Nothing may be dropped or altered: reproduce all the data.

Data records
%%
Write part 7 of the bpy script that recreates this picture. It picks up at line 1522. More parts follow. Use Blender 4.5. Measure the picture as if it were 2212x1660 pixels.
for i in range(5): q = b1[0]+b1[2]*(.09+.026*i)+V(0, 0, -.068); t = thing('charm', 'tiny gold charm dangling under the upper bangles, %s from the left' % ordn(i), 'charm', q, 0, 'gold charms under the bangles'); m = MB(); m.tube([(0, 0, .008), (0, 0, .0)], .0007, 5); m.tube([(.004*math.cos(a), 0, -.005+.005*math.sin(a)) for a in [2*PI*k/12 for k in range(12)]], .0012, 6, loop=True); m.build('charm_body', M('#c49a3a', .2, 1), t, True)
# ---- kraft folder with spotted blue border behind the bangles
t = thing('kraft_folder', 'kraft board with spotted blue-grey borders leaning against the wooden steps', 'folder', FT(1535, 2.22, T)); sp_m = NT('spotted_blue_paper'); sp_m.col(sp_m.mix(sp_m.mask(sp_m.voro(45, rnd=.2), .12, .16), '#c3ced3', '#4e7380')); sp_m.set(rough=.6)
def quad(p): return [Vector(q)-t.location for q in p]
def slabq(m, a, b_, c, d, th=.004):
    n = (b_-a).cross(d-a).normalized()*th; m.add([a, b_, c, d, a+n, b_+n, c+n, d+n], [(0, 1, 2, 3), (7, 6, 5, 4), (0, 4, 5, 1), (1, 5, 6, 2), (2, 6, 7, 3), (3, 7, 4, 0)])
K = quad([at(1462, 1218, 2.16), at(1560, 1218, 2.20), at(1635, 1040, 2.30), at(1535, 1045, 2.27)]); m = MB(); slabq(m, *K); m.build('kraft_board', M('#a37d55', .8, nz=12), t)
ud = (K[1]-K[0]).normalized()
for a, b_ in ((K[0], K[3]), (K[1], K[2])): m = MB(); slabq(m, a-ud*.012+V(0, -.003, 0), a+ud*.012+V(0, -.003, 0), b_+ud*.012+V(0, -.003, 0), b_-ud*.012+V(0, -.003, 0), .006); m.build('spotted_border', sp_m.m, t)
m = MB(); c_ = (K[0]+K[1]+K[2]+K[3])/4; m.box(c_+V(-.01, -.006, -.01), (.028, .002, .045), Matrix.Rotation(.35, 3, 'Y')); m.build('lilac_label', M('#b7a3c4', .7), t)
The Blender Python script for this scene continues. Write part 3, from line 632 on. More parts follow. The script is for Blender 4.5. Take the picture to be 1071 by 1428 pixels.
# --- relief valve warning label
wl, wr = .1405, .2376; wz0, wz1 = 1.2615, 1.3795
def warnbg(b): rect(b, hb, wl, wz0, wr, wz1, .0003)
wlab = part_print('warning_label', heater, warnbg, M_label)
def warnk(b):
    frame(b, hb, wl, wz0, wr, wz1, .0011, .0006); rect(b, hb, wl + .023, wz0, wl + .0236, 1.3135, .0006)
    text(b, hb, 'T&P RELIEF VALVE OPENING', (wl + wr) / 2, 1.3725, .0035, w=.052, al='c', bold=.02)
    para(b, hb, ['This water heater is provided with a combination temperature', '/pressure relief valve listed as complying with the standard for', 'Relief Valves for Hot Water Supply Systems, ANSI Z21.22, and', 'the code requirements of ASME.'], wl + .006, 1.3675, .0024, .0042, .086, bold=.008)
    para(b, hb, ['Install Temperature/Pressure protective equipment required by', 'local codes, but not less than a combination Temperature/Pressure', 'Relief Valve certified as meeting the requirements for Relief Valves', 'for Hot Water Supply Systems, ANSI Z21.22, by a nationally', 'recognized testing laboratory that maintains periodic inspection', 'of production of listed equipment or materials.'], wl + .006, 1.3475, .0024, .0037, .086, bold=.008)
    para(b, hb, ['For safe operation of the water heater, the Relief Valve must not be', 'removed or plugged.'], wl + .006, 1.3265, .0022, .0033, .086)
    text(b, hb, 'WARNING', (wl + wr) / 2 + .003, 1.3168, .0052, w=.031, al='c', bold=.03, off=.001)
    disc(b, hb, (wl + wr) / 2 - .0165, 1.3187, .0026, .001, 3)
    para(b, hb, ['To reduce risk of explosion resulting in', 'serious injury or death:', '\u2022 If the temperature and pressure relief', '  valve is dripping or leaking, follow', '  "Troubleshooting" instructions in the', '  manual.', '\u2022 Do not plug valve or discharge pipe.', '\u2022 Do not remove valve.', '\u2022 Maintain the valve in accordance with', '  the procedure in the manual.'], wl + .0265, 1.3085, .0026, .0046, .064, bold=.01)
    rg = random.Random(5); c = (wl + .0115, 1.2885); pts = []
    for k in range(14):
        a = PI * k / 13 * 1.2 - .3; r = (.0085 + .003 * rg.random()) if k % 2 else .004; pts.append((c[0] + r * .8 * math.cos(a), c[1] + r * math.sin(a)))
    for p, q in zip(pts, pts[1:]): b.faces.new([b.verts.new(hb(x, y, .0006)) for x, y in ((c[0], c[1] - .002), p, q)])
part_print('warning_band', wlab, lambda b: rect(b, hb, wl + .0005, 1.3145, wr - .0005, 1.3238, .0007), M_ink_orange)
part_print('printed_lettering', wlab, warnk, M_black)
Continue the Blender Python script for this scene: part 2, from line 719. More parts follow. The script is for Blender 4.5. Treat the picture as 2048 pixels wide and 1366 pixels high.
%%
*RESPONSE*
Write part 7 of the bpy script that recreates this picture. It picks up at line 1522. More parts follow. Use Blender 4.5. Measure the picture as if it were 2212x1660 pixels.
for i in range(5): q = b1[0]+b1[2]*(.09+.026*i)+V(0, 0, -.068); t = thing('charm', 'tiny gold charm dangling under the upper bangles, %s from the left' % ordn(i), 'charm', q, 0, 'gold charms under the bangles'); m = MB(); m.tube([(0, 0, .008), (0, 0, .0)], .0007, 5); m.tube([(.004*math.cos(a), 0, -.005+.005*math.sin(a)) for a in [2*PI*k/12 for k in range(12)]], .0012, 6, loop=True); m.build('charm_body', M('#c49a3a', .2, 1), t, True)
# ---- kraft folder with spotted blue border behind the bangles
t = thing('kraft_folder', 'kraft board with spotted blue-grey borders leaning against the wooden steps', 'folder', FT(1535, 2.22, T)); sp_m = NT('spotted_blue_paper'); sp_m.col(sp_m.mix(sp_m.mask(sp_m.voro(45, rnd=.2), .12, .16), '#c3ced3', '#4e7380')); sp_m.set(rough=.6)
def quad(p): return [Vector(q)-t.location for q in p]
def slabq(m, a, b_, c, d, th=.004):
    n = (b_-a).cross(d-a).normalized()*th; m.add([a, b_, c, d, a+n, b_+n, c+n, d+n], [(0, 1, 2, 3), (7, 6, 5, 4), (0, 4, 5, 1), (1, 5, 6, 2), (2, 6, 7, 3), (3, 7, 4, 0)])
K = quad([at(1462, 1218, 2.16), at(1560, 1218, 2.20), at(1635, 1040, 2.30), at(1535, 1045, 2.27)]); m = MB(); slabq(m, *K); m.build('kraft_board', M('#a37d55', .8, nz=12), t)
ud = (K[1]-K[0]).normalized()
for a, b_ in ((K[0], K[3]), (K[1], K[2])): m = MB(); slabq(m, a-ud*.012+V(0, -.003, 0), a+ud*.012+V(0, -.003, 0), b_+ud*.012+V(0, -.003, 0), b_-ud*.012+V(0, -.003, 0), .006); m.build('spotted_border', sp_m.m, t)
m = MB(); c_ = (K[0]+K[1]+K[2]+K[3])/4; m.box(c_+V(-.01, -.006, -.01), (.028, .002, .045), Matrix.Rotation(.35, 3, 'Y')); m.build('lilac_label', M('#b7a3c4', .7), t)
The Blender Python script for this scene continues. Write part 3, from line 632 on. More parts follow. The script is for Blender 4.5. Take the picture to be 1071 by 1428 pixels.
# --- relief valve warning label
wl, wr = .1405, .2376; wz0, wz1 = 1.2615, 1.3795
def warnbg(b): rect(b, hb, wl, wz0, wr, wz1, .0003)
wlab = part_print('warning_label', heater, warnbg, M_label)
def warnk(b):
    frame(b, hb, wl, wz0, wr, wz1, .0011, .0006); rect(b, hb, wl + .023, wz0, wl + .0236, 1.3135, .0006)
    text(b, hb, 'T&P RELIEF VALVE OPENING', (wl + wr) / 2, 1.3725, .0035, w=.052, al='c', bold=.02)
    para(b, hb, ['This water heater is provided with a combination temperature', '/pressure relief valve listed as complying with the standard for', 'Relief Valves for Hot Water Supply Systems, ANSI Z21.22, and', 'the code requirements of ASME.'], wl + .006, 1.3675, .0024, .0042, .086, bold=.008)
    para(b, hb, ['Install Temperature/Pressure protective equipment required by', 'local codes, but not less than a combination Temperature/Pressure', 'Relief Valve certified as meeting the requirements for Relief Valves', 'for Hot Water Supply Systems, ANSI Z21.22, by a nationally', 'recognized testing laboratory that maintains periodic inspection', 'of production of listed equipment or materials.'], wl + .006, 1.3475, .0024, .0037, .086, bold=.008)
    para(b, hb, ['For safe operation of the water heater, the Relief Valve must not be', 'removed or plugged.'], wl + .006, 1.3265, .0022, .0033, .086)
    text(b, hb, 'WARNING', (wl + wr) / 2 + .003, 1.3168, .0052, w=.031, al='c', bold=.03, off=.001)
    disc(b, hb, (wl + wr) / 2 - .0165, 1.3187, .0026, .001, 3)
    para(b, hb, ['To reduce risk of explosion resulting in', 'serious injury or death:', '\u2022 If the temperature and pressure relief', '  valve is dripping or leaking, follow', '  "Troubleshooting" instructions in the', '  manual.', '\u2022 Do not plug valve or discharge pipe.', '\u2022 Do not remove valve.', '\u2022 Maintain the valve in accordance with', '  the procedure in the manual.'], wl + .0265, 1.3085, .0026, .0046, .064, bold=.01)
    rg = random.Random(5); c = (wl + .0115, 1.2885); pts = []
    for k in range(14):
        a = PI * k / 13 * 1.2 - .3; r = (.0085 + .003 * rg.random()) if k % 2 else .004; pts.append((c[0] + r * .8 * math.cos(a), c[1] + r * math.sin(a)))
    for p, q in zip(pts, pts[1:]): b.faces.new([b.verts.new(hb(x, y, .0006)) for x, y in ((c[0], c[1] - .002), p, q)])
part_print('warning_band', wlab, lambda b: rect(b, hb, wl + .0005, 1.3145, wr - .0005, 1.3238, .0007), M_ink_orange)
part_print('printed_lettering', wlab, warnk, M_black)
Continue the Blender Python script for this scene: part 2, from line 719. More parts follow. The script is for Blender 4.5. Treat the picture as 2048 pixels wide and 1366 pixels high.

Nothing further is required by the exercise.